───── MATERIAL PROVIDED
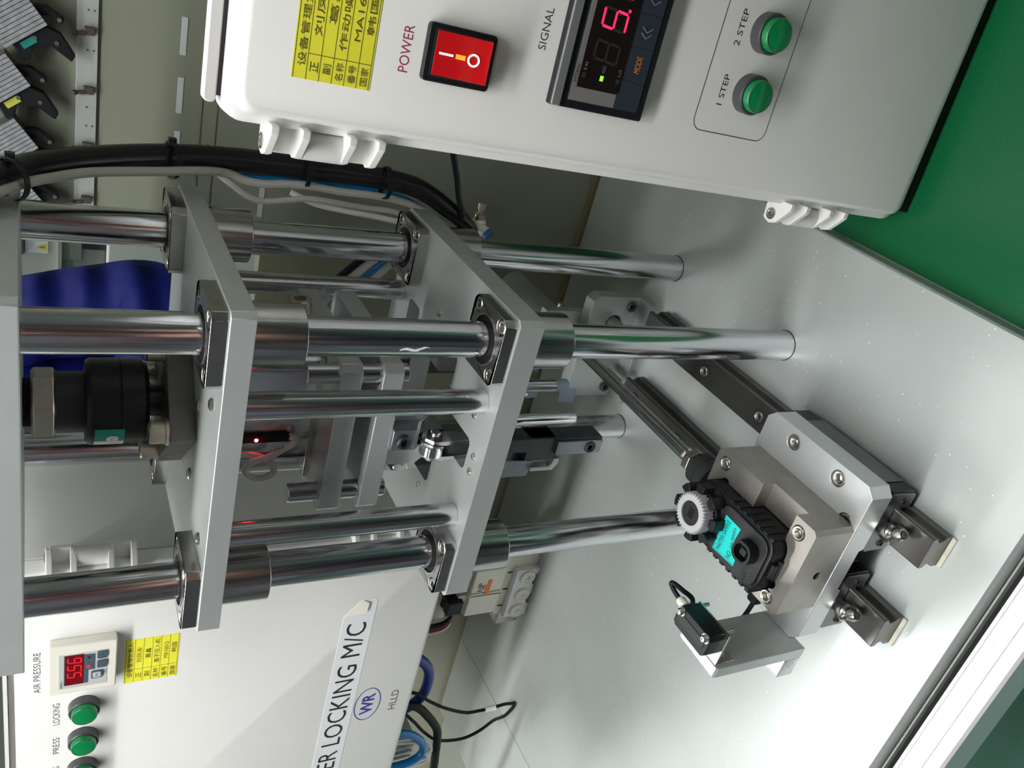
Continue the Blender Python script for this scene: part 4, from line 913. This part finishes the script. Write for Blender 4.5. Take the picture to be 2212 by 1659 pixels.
# ------------------------------------------------------------------ things on the partition
t = thing('clip_strip', 'pale metal strip with bronze clips along the olive partition', 'rail strip', (20, 263, 402))
MB().box(-62, 260, 262.6, 265, 402.6, 414.8).build('strip', M['strip'], t, .3)
for x in (-34, 3, 39.5, 76, 112):
    c = MB().box(x - 2.4, x + 2.4, 259, 262.6, 404.6, 410.6).build('clip', M['clip'], t, .3)
    MB().lathe((x - 1.4, 260, 410), (-.12, -.2, 1), [(1.6, 0), (1.3, 2.5), (1, 4), (1.7, 5), (1.7, 6.4), (.8, 7.4)], 14).build('clip_lever', M['clip'], c)
for x in (-48, -8, 16, 28, 64, 88):
    for z in ((404.9, 408.4) if x != 28 else (408.4,)): MB().cyl((x, 262.7, z), (x, 262.3, z), .6, 10).build('rivet', M['ink_g'], t)
for i, (x0, x1, z) in enumerate(((70.5, 94.5, 352), (32, 56, 352), (11, 19.8, 352), (-37, -6.2, 290.2), (110, 134, 352))):
    m_ = MB().box(x0, x1, 264.5, 265, z - 1.9, z + 1.9).build('tape_strip', M['tape'])
    tag(m_, ('white marking tape stuck on the olive partition, ' + ('piece beside the white control box', 'middle piece of the upper row', 'shortest piece above the hose', 'piece behind the hose lower down', 'piece hidden by the box')[i]), 'tape', 'marking tapes on the partition')
def gadget(i, x, z, lab, m_label=None):
    t = thing('lever_switch', lab, 'switch', (x, 255, z), 'finned lever switches on the partition', (0, R(52), 0), local=True)
    b = MB().box(-14, 14, -10, 4, -10, 12).build('finned_block', M['gun'], t, .5)  # dark core colour stands in for the shade between the fins
    for k in range(9): MB().box(-14, 14, -11.2, -9.8, -9.6 + k * 2.4, -7.6 + k * 2.4).build('fin', M['fin'], b)
    MB().prism([(-10, -10), (12, -10), (17, -18), (16, -32), (12, -34), (8, -22), (0, -16), (-7, -22), (-11, -20)], -6, 2, 'y').build('lever', M['black'], t, .8)
    MB().prism([(12, 4), (20, -2), (24, -12), (21, -14), (17, -6), (12, -4)], -6, 2, 'y').build('lever', M['black'], t, .8)
    for q in ((11.5, -21), (21, -11), (3, -13)): MB().cyl((q[0], -6, q[1]), (q[0], -6.8, q[1]), 1.3, 14).build('screw', M['bolt'], t)
    if m_label: MB().box(-6, 3, -6.6, -6, -15.5, -11.5).build('label', M[m_label], t)
gadget(0, 77, 448, 'finned lever switch with teal label, highest in the row on the partition', 'teal')
gadget(1, 40, 457, 'finned lever switch with lime label on the partition', 'lime')
gadget(2, 2, 453, 'finned lever switch next to the black hose, no label')
gadget(3, -34, 450, 'finned lever switch partly behind the black hose, furthest left')

# ------------------------------------------------------------------ cabinet far behind, person in blue jacket
t = thing('machine_cabinet', 'pale machine cabinet far behind with a yellow warning triangle', 'cabinet', (-500, 1300, FL))
MB().box(-900, -330, 1210, 1800, FL, 320).build('cabinet_body', M['cabw'], t, 4)
MB().box(-900, -330, 1230, 1800, 320, 720).build('upper_case', M['cab'], t, 4)
MB().box(-900, -340, 1206, 1232, 392, 398).build('ledge', M['strip'], t)
MB().box(-492, -450, 1222, 1230, 360, 396).build('bracket', M['cab'], t, 2)
MB().box(-470, -340, 1224, 1230, 250, 372).build('vent_panel', M['gun'], t)
l = MB().box(-484, -462, 1228, 1230, 413, 448).build('warning_label', M['white'], t)
MB().add([(-480.5, 1227.8, 415), (-465, 1227.8, 415), (-472.8, 1227.8, 430)], [(0, 1, 2)]).build('warning_triangle', M['warn'], l)
MB().add([(-473.4, 1227.6, 417), (-472.2, 1227.6, 417), (-472.2, 1227.6, 425), (-473.4, 1227.6, 425)], [(0, 1, 2, 3)]).build('warning_mark', M['ink'], l)
MB().box(-486, -460, 1222, 1230, 450, 458).build('dark_slot', M['ink_g'], t)

def skin(name, pts, edges, m, parent, sub=2, puff=0):
    if puff:                                   # quilted sleeves and body: stitch lines every few centimetres
        P2 = list(pts); E2 = []
        for a, b in edges:
            A, B = pts[a], pts[b]; L = (Vector(A[:3]) - Vector(B[:3])).length; n = max(2, int(L / 28)); prev = a
            rA = A[3] if isinstance(A[3], tuple) else (A[3],) * 2; rB = B[3] if isinstance(B[3], tuple) else (B[3],) * 2
            for k in range(1, n):
                u = k / n; q = 1 + (puff if k % 2 else -puff)
                P2.append((A[0] + (B[0] - A[0]) * u, A[1] + (B[1] - A[1]) * u, A[2] + (B[2] - A[2]) * u, ((rA[0] + (rB[0] - rA[0]) * u) * q, (rA[1] + (rB[1] - rA[1]) * u) * q)))
                E2.append((prev, len(P2) - 1)); prev = len(P2) - 1
            E2.append((prev, b))
        pts, edges = P2, E2
    me = bpy.data.meshes.new(name); o0 = ORG[parent.name]
    me.from_pydata([tuple((Vector(p[:3]) - o0) * S) for p in pts], edges, [])
    o = bpy.data.objects.new(name, me); COL.objects.link(o); o.parent = parent; ORG[o.name] = o0
    md = o.modifiers.new('skin', 'SKIN'); md.use_smooth_shade = True
    for v, p in zip(me.skin_vertices[0].data, pts):
        r = p[3] if isinstance(p[3], (tuple, list)) else (p[3], p[3]); v.radius = (r[0] * S, r[1] * S)
    me.skin_vertices[0].data[0].use_root = True
    s_ = o.modifiers.new('sub', 'SUBSURF'); s_.levels = sub; s_.render_levels = sub
    apply_mods(o); o.data.materials.clear(); o.data.materials.append(m)
    o.data.polygons.foreach_set('use_smooth', [True] * len(o.data.polygons))
    return o
def make_person(X, Y, rz, label, jacket):
    px = py = 0
    pn = thing('person', label, 'person', (X, Y, FL), None, (0, 0, rz)); ORG[pn.name] = Vector((0, 0, FL))
    B = [(px, py, 180, 120), (px, py, 300, 125), (px, py, 450, 135), (px, py, 560, 120), (px, py - 5, 640, 55), (px, py - 15, 690, 52), (px, py - 25, 760, 78), (px, py - 25, 830, 82), (px, py - 20, 880, 55),
         (px + 150, py, 550, 46), (px + 205, py - 5, 430, 40), (px + 222, py - 40, 290, 36), (px + 140, py - 220, 300, 36), (px + 100, py - 275, 305, 26),
         (px - 150, py, 550, 46), (px - 205, py - 5, 430, 40), (px - 222, py - 40, 290, 36), (px - 140, py - 220, 300, 36), (px - 100, py - 275, 305, 26),
         (px + 85, py, 120, 88), (px + 90, py - 8, -270, 60), (px + 92, py + 8, -690, 42), (px + 95, py - 90, -735, 34),
         (px - 85, py, 120, 88), (px - 90, py - 8, -270, 60), (px - 92, py + 8, -690, 42), (px - 95, py - 90, -735, 34)]
    E_ = [(0, 1), (1, 2), (2, 3), (3, 4), (4, 5), (5, 6), (6, 7), (7, 8), (3, 9), (9, 10), (10, 11), (11, 12), (12, 13), (3, 14), (14, 15), (15, 16), (16, 17), (17, 18), (0, 19), (19, 20), (20, 21), (21, 22), (0, 23), (23, 24), (24, 25), (25, 26)]
    skin('body', B, E_, M['skin'], pn)
    for sx in (1, -1):
        hx, hy, hz = px + sx * 100, py - 275, 305
        pts = [(hx, hy, hz, 22), (hx - sx * 6, hy - 45, hz - 4, (30, 15))]; ed = [(0, 1)]
        for k, (dx, ln) in enumerate(((-21, 62), (-8, 74), (6, 70), (19, 56))):
            n0 = len(pts); a = (hx - sx * 6 + dx, hy - 70, hz - 6)
            pts += [(a[0], a[1], a[2], 9.5), (a[0] + dx * .15, a[1] - ln * .5, a[2] - 12, 9), (a[0] + dx * .15, a[1] - ln * .8, a[2] - 34, 7.5)]; ed += [(1, n0), (n0, n0 + 1), (n0 + 1, n0 + 2)]
        n0 = len(pts); pts += [(hx - sx * 30, hy - 40, hz - 8, 11), (hx - sx * 44, hy - 72, hz - 18, 9), (hx - sx * 40, hy - 98, hz - 26, 8)]; ed += [(0, n0), (n0, n0 + 1), (n0 + 1, n0 + 2)]
        skin('hand', pts, ed, M['skin'], pn, 1)
    J = [(px, py, 190, (150, 125)), (px, py, 250, (158, 130)), (px, py, 320, (152, 126)), (px, py, 390, (160, 132)), (px, py, 460, (156, 130)), (px, py, 540, (150, 122)), (px, py, 610, (90, 90)), (px, py - 8, 665, 68),
         (px + 150, py, 560, 72), (px + 180, py, 490, 64), (px + 204, py - 5, 430, 60), (px + 224, py - 20, 350, 66), (px + 240, py - 45, 285, 78), (px + 190, py - 130, 294, 58), (px + 146, py - 210, 300, 46),
         (px - 150, py, 560, 72), (px - 180, py, 490, 64), (px - 204, py - 5, 430, 60), (px - 224, py - 20, 350, 66), (px - 232, py - 45, 292, 70), (px - 190, py - 130, 294, 58), (px - 146, py - 210, 300, 46)]
    JE = [(0, 1), (1, 2), (2, 3), (3, 4), (4, 5), (5, 6), (6, 7), (5, 8), (8, 9), (9, 10), (10, 11), (11, 12), (12, 13), (13, 14), (5, 15), (15, 16), (16, 17), (17, 18), (18, 19), (19, 20), (20, 21)]
    skin('jacket', J, JE, M[jacket], pn, 2, .05)
    T = [(px, py, 170, 128), (px + 86, py, 100, 96), (px + 90, py - 8, -270, 74), (px + 92, py + 6, -690, 60), (px - 86, py, 100, 96), (px - 90, py - 8, -270, 74), (px - 92, py + 6, -690, 60)]
    skin('trousers', T, [(0, 1), (1, 2), (2, 3), (0, 4), (4, 5), (5, 6)], M['trouser'], pn)
    skin('hair', [(px, py + 12, 770, 76), (px, py, 850, 90), (px, py - 22, 892, 66), (px, py + 30, 830, 80)], [(0, 1), (1, 2), (1, 3)], M['hair'], pn)
    for sx in (1, -1):
        MB().lathe((px + sx * 30, py - 100, 800), (0, -1, 0), [(11, -6), (9, 3), (0, 5)], 16).build('eye', M['eye'], pn)
        MB().lathe((px + sx * 80, py - 22, 790), (sx, 0, 0), [(24, -6), (20, 4), (10, 8), (0, 6)], 16).build('ear', M['skin'], pn)
    MB().prism([(py - 98, 805), (py - 124, 772), (py - 98, 766)], px - 12, px + 12, 'x').build('nose', M['skin'], pn, 4)
    MB().box(px - 24, px + 24, py - 104, py - 94, 738, 746).build('mouth', M['lip'], pn, 3)
    for sx in (1, -1): MB().prism(rrect(px + sx * 95 - 45, px + sx * 95 + 45, py - 190, py + 60, 40), FL, FL + 70).build('shoe', M['black'], pn, 12)
make_person(-596, 800, 0, 'person in a blue quilted jacket standing behind the press', 'jacket')
make_person(250, -720, R(180), 'person in a dark maroon jacket in front of the bench, taking the picture', 'maroon')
──────────
PROBLEM TO SOLVE: Give the count of lines in the data above that hold the string "picture", with no additional words.

FINAL ANSWER: 2